The Next Big Thing in Motorcycle Front Forks
Cartridge forks use a narrow tube, or cartridge, inside the body of the fork which contains the damping mechanism. A rod, attached to the top half of the fork, had a rebound piston on the end moving in damping oil. A compression piston is fixed to the bottom of the lower fork leg. It's a bit like a bicycle pump, only with oil instead of air. Generally speaking, compression pushes oil through the bottom piston where it's slowed by a stack of shims and orifices. This is the damping force which slows the fork's movement. With rebound the oil returns via the rebound piston, with oil flow controlled in a similar way (this is simplified; the oil path is more complex with oil circuits for each stroke, and interaction between the rebound and compression strokes themselves).
Cartridge Forks History
Cartridge forks evolved in the 1980s because of the need for greater separation of and finer control over the individual damping strokes (as engine, brake and tyre performance all improved, so did the need to handle it).
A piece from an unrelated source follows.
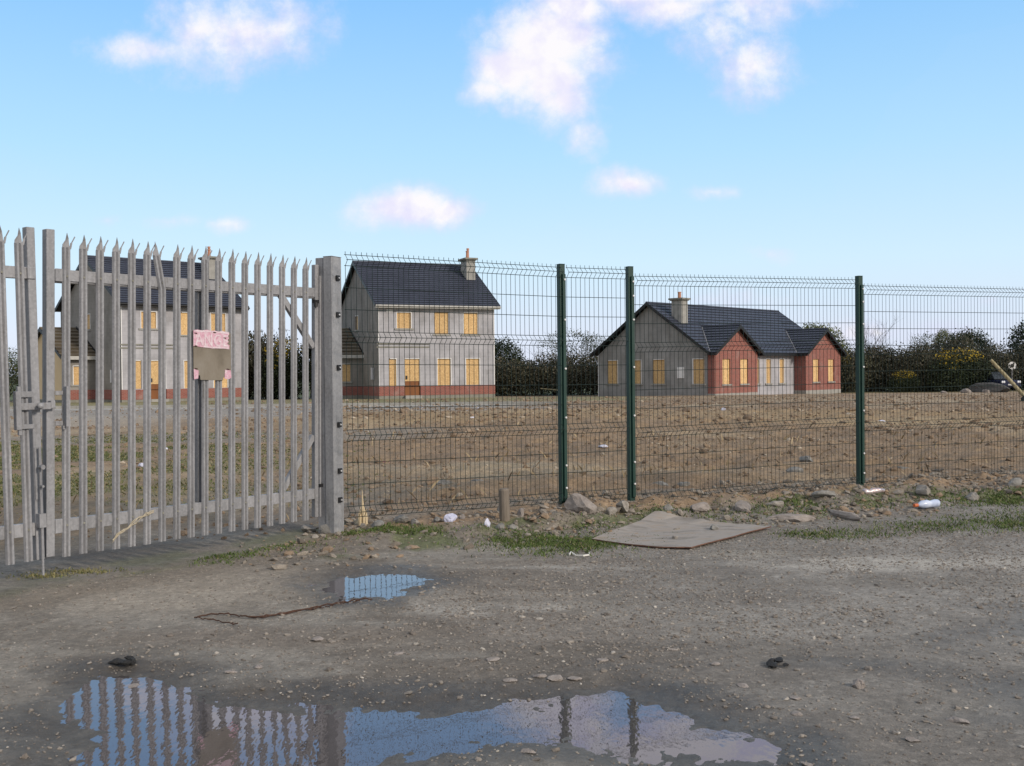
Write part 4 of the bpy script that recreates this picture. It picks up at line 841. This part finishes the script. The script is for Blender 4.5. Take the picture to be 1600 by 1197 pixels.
# ------------------------------------------------------------------ lumps and litter
def rock(name, x, y, size, sx, sy, sz, label, cat, m='rockm', group=None, seed=0, sink=.3, z=None, rough=.22):
    rn = np.random.default_rng(seed + 100); V = ICO.copy(); F = IF
    for _ in range(2):
        mid = {}; V = list(map(tuple, V)); nf = []
        def mp(a, b):
            k = (min(a, b), max(a, b))
            if k not in mid: v = (np.array(V[a]) + np.array(V[b])); v /= np.linalg.norm(v); V.append(tuple(v)); mid[k] = len(V) - 1
            return mid[k]
        for a, b, c in F: ab, bc, ca = mp(a, b), mp(b, c), mp(c, a); nf += [(a, ab, ca), (b, bc, ab), (c, ca, bc), (ab, bc, ca)]
        F = np.array(nf); V = np.array(V)
    pl = rn.normal(size=(14, 3)); pl /= np.linalg.norm(pl, axis=1)[:, None]; dd = rn.uniform(.45, .8, 14)
    for p, q in zip(pl, dd): s = V @ p; V = np.where((s > q)[:, None], V - np.outer(s - q, p) * .85, V)
    V = V + rn.normal(0, .03, V.shape); V = V * np.array([sx, sy, sz]) * size
    zz = hz(x, y) if z is None else z
    o = link(name, npmesh(name, V, F), M[m], loc=(x, y, zz + size * sz * (1 - 2 * sink) * .8)); o.rotation_euler = (0, 0, rn.uniform(0, 6.28)); tag(o, label, cat, group); return o
M['rockm'] = mottled('grey_brown_rock', (.15, .13, .11), (.27, .245, .215), 14, .92, 0, .6, .01, c3=(.34, .31, .27))
M['rockg'] = mottled('blue_grey_rock', (.15, .142, .13), (.27, .26, .24), 14, .92, 0, .6, .01)
M['rockp'] = mottled('pinkish_concrete_lump', (.22, .19, .17), (.34, .30, .27), 18, .92, 0, .7, .012)
M['rockw'] = mottled('white_lump', (.46, .46, .54), (.62, .62, .72), 12, .8, 0, .4, .006)
rl = 'rocks along the fence foot'
RK = [(.66, 10.35, .17, 1.1, .8, .85, 'rockp', 'largest pinkish concrete lump just right of the first green post'), (.60, 10.75, .10, 1.2, .8, .7, 'rockm', 'rock behind the largest concrete lump'),
 (-1.72, 9.78, .075, 1.3, .6, .9, 'rockg', 'angular slab leaning at the foot of the gate post'), (-1.93, 9.95, .085, 1, .8, .8, 'rockm', 'rock under the hinge end of the gate'),
 (-1.80, 9.55, .04, 1.2, .9, .7, 'rockm', 'small rock in front of the gate post'), (-1.28, 9.85, .09, 1.2, .8, .6, 'rockg', 'grey rock below the splintered stump'),
 (-1.06, 9.95, .08, 1.3, .8, .8, 'rockg', 'dark grey rock right of the splintered stump'), (-.92, 9.85, .08, 1.3, .8, .6, 'rockm', 'flattish rock between stump and lilac bag'),
 (-.72, 9.98, .06, 1.3, .8, .6, 'rockg', 'grey rock left of the lilac bag'), (-.48, 10.02, .045, 1, .8, .8, 'rockp', 'small pale rock touching the right of the lilac bag'),
 (-.12, 9.72, .055, 1.1, .9, .9, 'rockg', 'grey rock right of the white lump'), (-.02, 9.68, .045, 1.3, .7, .8, 'rockg', 'low grey rock, second right of the white lump'),
 (-.1, 10.35, .08, .9, .7, 1.1, 'rockm', 'brown rock left of the upright stake'), (.07, 10.30, .06, 1.1, .8, 1.0, 'rockp', 'pale rock right of the upright stake'),
 (.02, 9.72, .04, 1.1, .8, .9, 'rockp', 'small rounded rock in front of the stake'), (.95, 10.3, .07, 1.2, .8, .8, 'rockm', 'brown rock above the left corner of the flat board'),
 (1.10, 10.55, .09, 1.2, .8, .9, 'rockm', 'rock below the second green post'), (1.9, 10.75, .11, 1.5, .8, .7, 'rockp', 'long pale rock behind the flat board'),
 (2.35, 10.8, .12, 1.5, .8, .7, 'rockp', 'pale rock right of the flat board'), (1.55, 10.6, .07, 1.2, .8, .8, 'rockg', 'grey rock behind the middle of the flat board'),
 (2.75, 11.0, .09, 1.3, .8, .7, 'rockm', 'brown rock beside the tall grass tuft'), (3.35, 11.35, .10, 1.4, .8, .6, 'rockg', 'flat grey rock left of the crushed can'),
 (4.55, 11.7, .10, 1.3, .8, .8, 'rockm', 'rock behind the blue bottle'), (5.1, 11.7, .11, 1.3, .8, .7, 'rockm', 'rock right of the blue bottle'), (5.9, 12.4, .12, 1.4, .8, .7, 'rockg', 'grey rock near the right picture edge'),
 (2.7, 10.35, .16, 2.2, .6, .35, 'rockp', 'low pinkish ridge of hardened rubble right of the board'), (3.3, 10.55, .15, 2.0, .6, .4, 'rockp', 'low pale ridge of rubble under the crushed can'),
 (1.62, 4.96, .045, 1.1, .9, .8, 'rockp', 'fist sized pale stone lying right of the big puddle'), (2.30, 4.12, .04, 1.1, .9, .8, 'rockp', 'pale stone at the lower right corner of the yard')]
for i, (x, y, s, a, b_, c_, m_, l) in enumerate(RK): rock('rock', x, y, s, a, b_, c_, l, 'rock', m_, rl if y > 8 else None, i)
for i, (x, y, s, l) in enumerate([(-.85, 12.8, 0.094, 'grey rock in the field behind the first panel, left one'), (-.45, 13.3, 0.115, 'grey rock in the field behind the first panel, right one'), (1.75, 12.6, 0.086, 'pale rock in the field right of the second green post'), (2.05, 12.7, 0.072, 'small pale rock in the field beside a larger one'), (4.3, 15.5, 0.122, 'grey rock behind the third mesh panel'), (3.6, 13.6, 0.101, 'grey rock left of the third green post'), (5.4, 14.6, 0.122, 'grey rock behind the rightmost mesh panel')]):
    rock('rock', x, y, s, 1.5, .8, .6, l, 'rock', 'rockg', 'rocks in the field just behind the fence', 40 + i)
bg = rock('carrier_bag', -.59, 9.93, .062, 1.2, .9, .95, 'crumpled pale lilac bag lying between the rocks below the mesh', 'bag', 'bag', None, 61)
rock('white_lump', -.24, 9.66, .052, .9, .9, 1.2, 'whitish broken lump in the grass left of the upright stake', 'lump', 'rockw', None, 62)
def tar(x, y, n, l, seed, rn=random.Random(3)):
    e = empty('asphalt_lump', (x, y, hz(x, y))); tag(e, l, 'asphalt lump')
    for k in range(n):
        o = rock('clump', x + rn.uniform(-.06, .06), y + rn.uniform(-.04, .04), rn.uniform(.016, .034), 1.5, .9, .6, None, None, 'tar', None, seed + k); o.location = (o.location.x - x, o.location.y - y, .012 + rn.uniform(0, .01)); o.parent = e
tar(-2.02, 5.45, 6, 'black broken asphalt lump at the far left rim of the big puddle', 70); tar(1.32, 5.33, 4, 'black asphalt lump lying alone on the gravel right of the puddle', 80)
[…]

Early forks were rudimentary, with almost no damping control at all – placing the damping action inside a chamber with a piston on a rod let engineers use increasingly complex oil circuitry, shims and orifices to control the oil flow.There are drawbacks – cartridge are narrow, meaning the damping piston has a small diameter with shims and orifices to match. A larger surface area for the piston would offer the same damping force for a much reduced pressure (or higher damping force for the same pressure), allowing more precise, and controllable damping. Less pressure would also reduce frothing in the damping oil – cavitation – which leads to a fluctuation in damping force.